После гимназии Петр Гнедич поступил в Академию художеств, хотя особой
склонности к рисованию не питал. Не закончив курса, он оставляет Академию и
навсегда порывает с живописью: его влечет литературная карьера. Гнедич с
огромной скоростью пишет рассказы и романы, пользовавшиеся у современников
определенным успехом, но главным делом своей жизни считает драматургию -
число пьес, им написанных, перевалило за сорок (одних только исторических
драм он сочинил семь). Пожалуй, самые известные пьесы Петра Гнедича - это
одноактная драма "Горящие письма", выбранная Константином Станиславским для
своего режиссерского дебюта в 1889 году (кстати, в главной роли тогда
выступила молодая Вера Комиссаржевская - тоже дебютантка), и трагикомедия
"Холопы" - нравоучительная история из времен Павла Первого, которая была
поставлена на сцене Александринского театра и в которой блистала тогдашняя
примадонна Мария Гавриловна Савина.
Человек необыкновенно способный и разносторонний, Гнедич пробует себя
и как историк искусства: в 1887 году выходит его трехтомная (!) "История
искусств (зодчество, живопись, ваяние)". Он много переводит Шекспира и
Мольера, занимается издательской деятельностью - вместе с Всеволодом
Соловьевым издает журнал "Север", основывает и редактирует альманах
"Ежегодник императорских театров". А с 1901 года в жизни Гнедича начинается
поистине звездная полоса: его приглашают на должность управляющего труппой
в Александринский театр. Здесь мятежный дух Петра Петровича развернулся в
полной мере: он проводит беспощадные реформы, выгоняет театральных
старожилов и приглашает на их место актеров и режиссеров прогрессивных и
современных. Кроме того, он разворачивает безжалостную борьбу с
театральными традициями: отменяет ежегодные актерские бенефисы,
ограничивает число вызовов "на поклон". Вся эта кипучая деятельность длится
до 1908 года, когда в результате громкого скандала Гнедичу приходится уйти
в отставку: против него выдвигается не вполне беспочвенное обвинение в том,
что он брал деньги с авторов за постановку их пьес. История вышла
некрасивая, и осадок после нее остался неприятный - как у самого Гнедича,
так и у всей артистической общественности.

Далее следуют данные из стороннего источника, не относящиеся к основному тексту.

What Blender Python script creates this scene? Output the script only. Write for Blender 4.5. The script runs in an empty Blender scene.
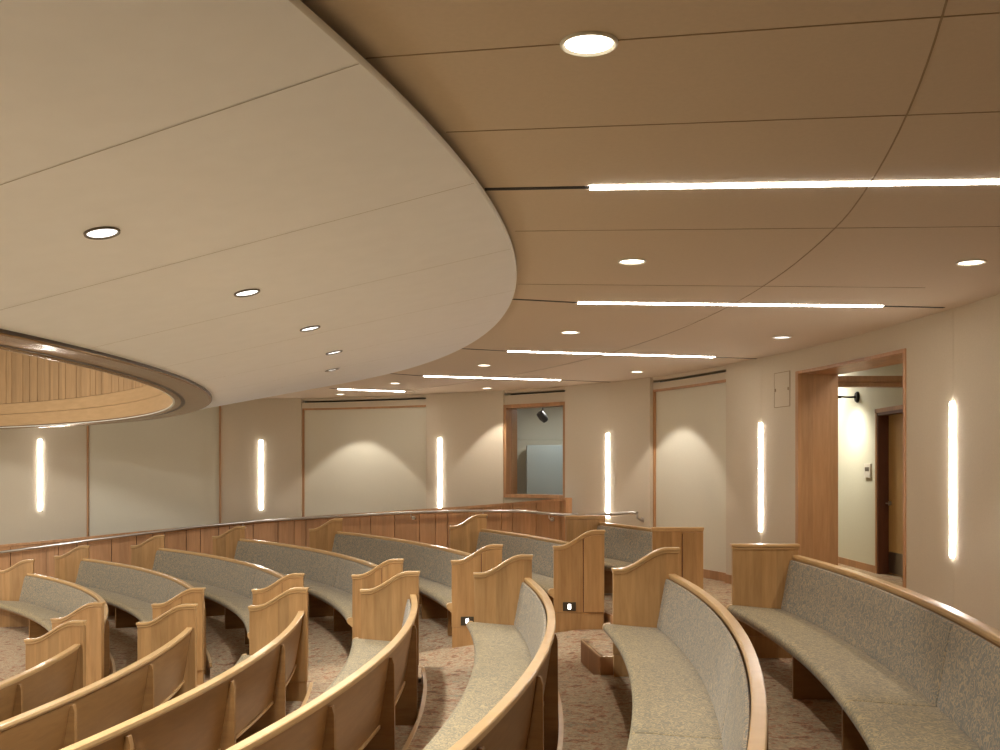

Дальнейшая жизнь Петра Петровича проходит тихо и незаметно: он пишет
мемуары, вяло переругивается с коллегами, постепенно - и уже окончательно -
смещаясь обратно на позицию "Гнедича # 2".
Мемуары, написанные в эти годы, несут на себе отпечаток горечи и
недовольства жизнью. Хорошо Гнедич не отзывается ни о ком, и нет здесь
пощады ни старым, ни больным, ни убогим. Гимназия, в которой он учился,
представляется этаким эталоном глупости и пошлой рутины. Древнегреческий
язык отвратителен. Математика скучна. Словесность не преподается вовсе.
Учителя... Да разве ж то учителя! Та же история повторяется и в Академии
художеств. Все преподаватели - глупы и бездарны. Обучение поставлено из рук
вон скверно, а все соученики - либо ничтожества, либо просто пренеприятные
типы. Дальше - больше. Издатели, актеры, актрисы - все в описании Гнедича
становятся как-то неуловимо несимпатичны. Причем зачастую создается
впечатление, что автор не хотел сказать о своих героях ничего плохого,
напротив, может быть, даже хотел похвалить: просто перо его заточено таким
образом, что любые сообщаемые им сведения звучат уничижительно. На первых
порах это может доставить читателю некоторое удовольствие (приятно иногда
послушать, как другого размазывают по стенке, осознавая при этом полную
собственную безопасность), но уже довольно скоро начинает активно
раздражать.
Особенно неприятное впечатление оставляют насмешки в адрес стариков и
безумцев: ироничный и стилистически очень изящный рассказ о Куинджи, под
старость лет слегка помутившемся рассудком, кажется отчего-то циничным и
непристойным. Такое же чувство вызывает и весьма остроумный сюжет о старом
Островском, который приезжает в Петербург уже на закате своей литературной
славы и оказывается практически никому не нужен и не интересен: уже в
одиннадцать вечера ему некуда податься, и он в одиночестве едет домой.
Историй, подобных этим, в книге великое множество. И если сначала они
забавляют, а потом раздражают, то ближе к концу вновь начинают забавлять. И
дело тут не только в том, что желчный и точный стиль автора, не вызывая
симпатии, невольно вызывает уважение. Просто в какой-то момент понимаешь,
что мемуары типа мемуаров Вигеля, построенные по принципу "всем сестрам по
серьгам", зачастую гораздо хуже характеризуют эпоху, нежели сочинения вроде
"Книги жизни" Гнедича - резкие, ехидные и циничные.